In Search of One Last Song by Patrick Galbraith
WILLIAM COLLINS, £18.99 REVIEW BY ROGER COX
Whether or not the so-called New Nature Writing has an identifiable Year Zero is up for debate, but the genre was perhaps most effectively defined in 2008, when Granta brought out a special New Nature Writing-themed edition. In his introduction, editor Jason Cowley observed that the writers “don’t simply want to walk into the wild, to rhapsodize and commune: they aspire to see with a scientific eye and write with literary effect”.
Patrick Galbraith is a New Nature Writer of the old school: one who combines a detailed knowledge of his subject with a style that is at once evocative and precise.
While the birds he goes in search of are the focus (“it dawned on me,” he writes in his introduction, “that if I didn’t hear a nightingale, a turtle dove or a capercaillie soon, I probably never would”) the people he meets in his efforts to encounter them provide much of the interest.
On the lookout for nightingales in
Suffolk, he goes stalking with marine turned private security guard Jim, who shoots around 100 muntjack deer each year to allow hawthorn and bramble to develop – vital cover for ground-nesting birds.
On the trail of lapwings in Manchester, he undertakes an urban bike safari with clubbing and birding enthusiast James Walsh, who shows him the lapwings’ “last stronghold” near a sewage works, and enthuses about bird-watching on acid.
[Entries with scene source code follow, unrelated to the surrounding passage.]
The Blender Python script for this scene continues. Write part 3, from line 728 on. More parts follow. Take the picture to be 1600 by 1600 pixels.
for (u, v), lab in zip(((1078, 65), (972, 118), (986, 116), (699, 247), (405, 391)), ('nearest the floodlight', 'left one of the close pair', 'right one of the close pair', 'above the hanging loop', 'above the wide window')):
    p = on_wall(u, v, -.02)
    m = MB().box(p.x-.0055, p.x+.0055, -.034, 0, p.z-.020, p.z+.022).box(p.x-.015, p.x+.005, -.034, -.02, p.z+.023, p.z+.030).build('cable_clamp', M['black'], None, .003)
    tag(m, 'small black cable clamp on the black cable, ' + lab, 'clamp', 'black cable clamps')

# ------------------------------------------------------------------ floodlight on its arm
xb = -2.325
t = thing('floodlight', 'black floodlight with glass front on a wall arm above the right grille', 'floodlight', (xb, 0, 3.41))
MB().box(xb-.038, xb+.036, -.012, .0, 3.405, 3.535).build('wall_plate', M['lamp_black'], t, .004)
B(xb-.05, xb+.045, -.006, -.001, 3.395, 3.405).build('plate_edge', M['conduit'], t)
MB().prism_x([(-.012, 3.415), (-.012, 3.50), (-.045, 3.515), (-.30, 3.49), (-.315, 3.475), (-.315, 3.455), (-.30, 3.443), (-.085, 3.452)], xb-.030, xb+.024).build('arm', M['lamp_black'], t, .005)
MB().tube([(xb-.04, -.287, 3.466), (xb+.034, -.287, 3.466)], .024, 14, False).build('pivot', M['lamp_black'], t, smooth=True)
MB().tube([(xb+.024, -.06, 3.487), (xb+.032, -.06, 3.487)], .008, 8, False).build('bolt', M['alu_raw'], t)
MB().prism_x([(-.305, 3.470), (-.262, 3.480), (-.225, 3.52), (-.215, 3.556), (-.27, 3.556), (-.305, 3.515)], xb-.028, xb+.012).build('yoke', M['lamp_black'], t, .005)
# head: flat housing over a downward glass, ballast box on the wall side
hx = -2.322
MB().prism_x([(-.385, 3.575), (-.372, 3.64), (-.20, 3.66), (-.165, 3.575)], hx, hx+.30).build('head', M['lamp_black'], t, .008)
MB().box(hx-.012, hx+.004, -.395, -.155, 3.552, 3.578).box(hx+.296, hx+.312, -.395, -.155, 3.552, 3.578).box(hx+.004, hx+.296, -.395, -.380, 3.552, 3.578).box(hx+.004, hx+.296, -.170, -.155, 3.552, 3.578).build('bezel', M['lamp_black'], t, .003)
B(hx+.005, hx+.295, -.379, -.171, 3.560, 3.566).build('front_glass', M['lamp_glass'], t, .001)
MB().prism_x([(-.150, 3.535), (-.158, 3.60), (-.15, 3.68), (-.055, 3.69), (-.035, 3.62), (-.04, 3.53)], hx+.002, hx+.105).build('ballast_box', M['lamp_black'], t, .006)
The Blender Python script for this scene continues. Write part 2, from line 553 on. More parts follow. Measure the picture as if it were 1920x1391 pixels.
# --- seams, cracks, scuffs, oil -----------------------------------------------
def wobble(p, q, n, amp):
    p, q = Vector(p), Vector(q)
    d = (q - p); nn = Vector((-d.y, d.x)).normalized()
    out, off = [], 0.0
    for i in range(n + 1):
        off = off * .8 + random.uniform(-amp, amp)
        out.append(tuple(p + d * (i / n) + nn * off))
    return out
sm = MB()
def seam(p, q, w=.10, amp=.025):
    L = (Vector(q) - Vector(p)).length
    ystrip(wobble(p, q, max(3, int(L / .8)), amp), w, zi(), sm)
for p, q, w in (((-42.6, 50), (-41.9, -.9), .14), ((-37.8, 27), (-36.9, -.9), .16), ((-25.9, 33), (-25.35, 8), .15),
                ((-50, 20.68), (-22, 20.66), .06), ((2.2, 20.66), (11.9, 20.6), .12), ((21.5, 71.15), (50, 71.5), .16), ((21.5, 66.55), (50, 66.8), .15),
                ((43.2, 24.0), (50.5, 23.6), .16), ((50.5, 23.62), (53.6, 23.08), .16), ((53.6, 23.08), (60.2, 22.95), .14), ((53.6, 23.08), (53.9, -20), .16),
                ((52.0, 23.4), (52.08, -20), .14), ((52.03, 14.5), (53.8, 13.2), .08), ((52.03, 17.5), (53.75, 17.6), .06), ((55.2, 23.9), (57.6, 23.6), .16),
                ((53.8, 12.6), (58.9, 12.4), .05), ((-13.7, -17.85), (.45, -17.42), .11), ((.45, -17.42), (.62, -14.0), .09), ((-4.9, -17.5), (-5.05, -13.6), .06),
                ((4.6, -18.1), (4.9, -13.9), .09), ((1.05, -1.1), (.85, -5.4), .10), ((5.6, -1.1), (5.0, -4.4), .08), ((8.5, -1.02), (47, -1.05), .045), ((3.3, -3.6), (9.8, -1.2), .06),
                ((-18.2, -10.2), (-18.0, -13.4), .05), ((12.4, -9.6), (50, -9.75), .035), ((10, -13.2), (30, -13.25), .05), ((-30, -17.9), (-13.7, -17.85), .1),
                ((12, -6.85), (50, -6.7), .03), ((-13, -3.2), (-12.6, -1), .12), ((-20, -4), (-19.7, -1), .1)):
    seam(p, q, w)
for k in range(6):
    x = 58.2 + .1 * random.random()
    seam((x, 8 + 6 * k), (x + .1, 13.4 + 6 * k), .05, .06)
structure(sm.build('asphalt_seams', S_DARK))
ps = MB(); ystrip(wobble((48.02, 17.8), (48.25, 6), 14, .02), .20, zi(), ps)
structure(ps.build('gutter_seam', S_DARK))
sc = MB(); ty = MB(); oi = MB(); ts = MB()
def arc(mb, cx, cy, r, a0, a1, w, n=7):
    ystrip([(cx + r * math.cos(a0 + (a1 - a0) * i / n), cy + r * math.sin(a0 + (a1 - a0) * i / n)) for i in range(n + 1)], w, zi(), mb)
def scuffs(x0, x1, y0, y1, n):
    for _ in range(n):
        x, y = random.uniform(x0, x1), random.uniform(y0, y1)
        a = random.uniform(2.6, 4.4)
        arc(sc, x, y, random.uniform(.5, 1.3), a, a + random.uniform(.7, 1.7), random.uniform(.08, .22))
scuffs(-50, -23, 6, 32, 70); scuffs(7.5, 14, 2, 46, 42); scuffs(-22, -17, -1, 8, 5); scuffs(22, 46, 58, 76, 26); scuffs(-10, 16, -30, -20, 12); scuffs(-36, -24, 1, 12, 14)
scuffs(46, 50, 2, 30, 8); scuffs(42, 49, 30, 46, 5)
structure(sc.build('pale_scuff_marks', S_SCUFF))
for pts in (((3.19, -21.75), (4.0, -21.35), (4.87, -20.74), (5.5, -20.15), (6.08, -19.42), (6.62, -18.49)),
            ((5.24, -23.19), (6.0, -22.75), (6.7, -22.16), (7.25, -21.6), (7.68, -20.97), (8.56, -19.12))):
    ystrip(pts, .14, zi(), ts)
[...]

He also spends a day on Ilkley Moor with Luke Steele, a Yorkshire activist who campaigns against raptor persecution.
These various encounters (and they are very various) are written up with a forensic eye for detail, but also an admirable objectivity. The reader is left instead with a sense of the dizzying complexity of conservation efforts in these islands.
In scope and execution, this book is a hugely impressive achievement.